C’est notamment le cas dans les premières heures où l’on découvre un monde très noir, avec des meurtres barbares, des conflits politiques entre royaume, de la nudité (chose rare dans la saga) ou encore le fait que notre héros est accompagné d’un fidèle loup. Mais au fil des péripéties, on retrouve aussi un personnage faisant penser à Hodor, une reine manipulatrice prête à tout pour accéder au pouvoir, un détroit s’appelant The Narrow (coucou la Narrow Sea de GoT) et bien d’autres clins d’œil. Cette orientation plus mature et politique n’est pas pour me déplaire, même si au fil du jeu le côté fantastique pur prend largement le dessus sur les conflits plus terre à terre.
Cette orientation plus mature et politique n’est pas pour me déplaire.

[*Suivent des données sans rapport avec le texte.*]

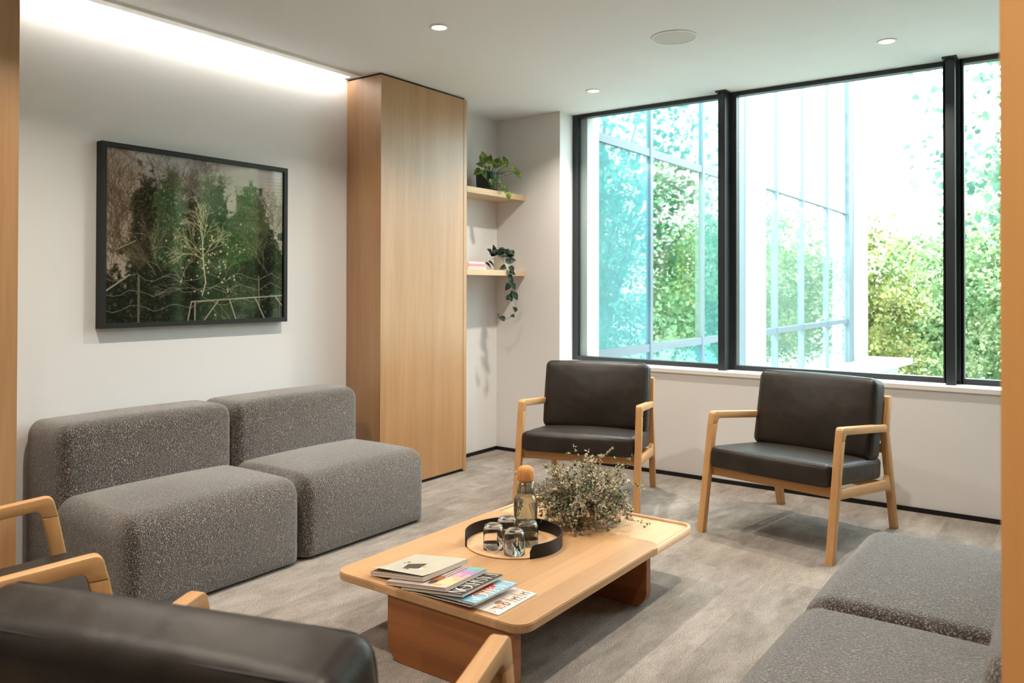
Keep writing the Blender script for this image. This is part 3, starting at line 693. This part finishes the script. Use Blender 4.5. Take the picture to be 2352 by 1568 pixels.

Du début à la fin de Final Fantasy XVI, nous n’incarnons que Clive Rosefield, fils aîné de l’archiduc de Rosalia. Lors de l’introduction, nous le découvrons encore adolescent. Clive est un épéiste hors pair et le gardien attitré de son petit frère Joshua, émissaire de Phénix. Car dans le monde de Valisthéa où se déroule l’aventure, une poignée d’élus de haut rang sont choisis par les Primordiaux (équivalent des invocations) et deviennent des émissaires. Ces derniers peuvent utiliser les pouvoirs de leurs primordiaux mais aussi se transformer littéralement en ces gigantesques créatures divines. La plupart des nations de Valisthéa possède un émissaire au sommet du pouvoir ou proche du souverain. Leur pouvoir est tel qu’ils peuvent changer le cours d’une bataille. Car les guerres font rage, hélas pour les habitants aspirant à une vie paisible. Depuis quelques temps, les terres de Valisthéa sont ravagées par le Fléau noir qui rend les contrées invivables et les cultures impossibles. La verdoyante nature disparaît, poussant les royaumes à attaquer leurs voisins pour s’accaparer de nouveaux territoires.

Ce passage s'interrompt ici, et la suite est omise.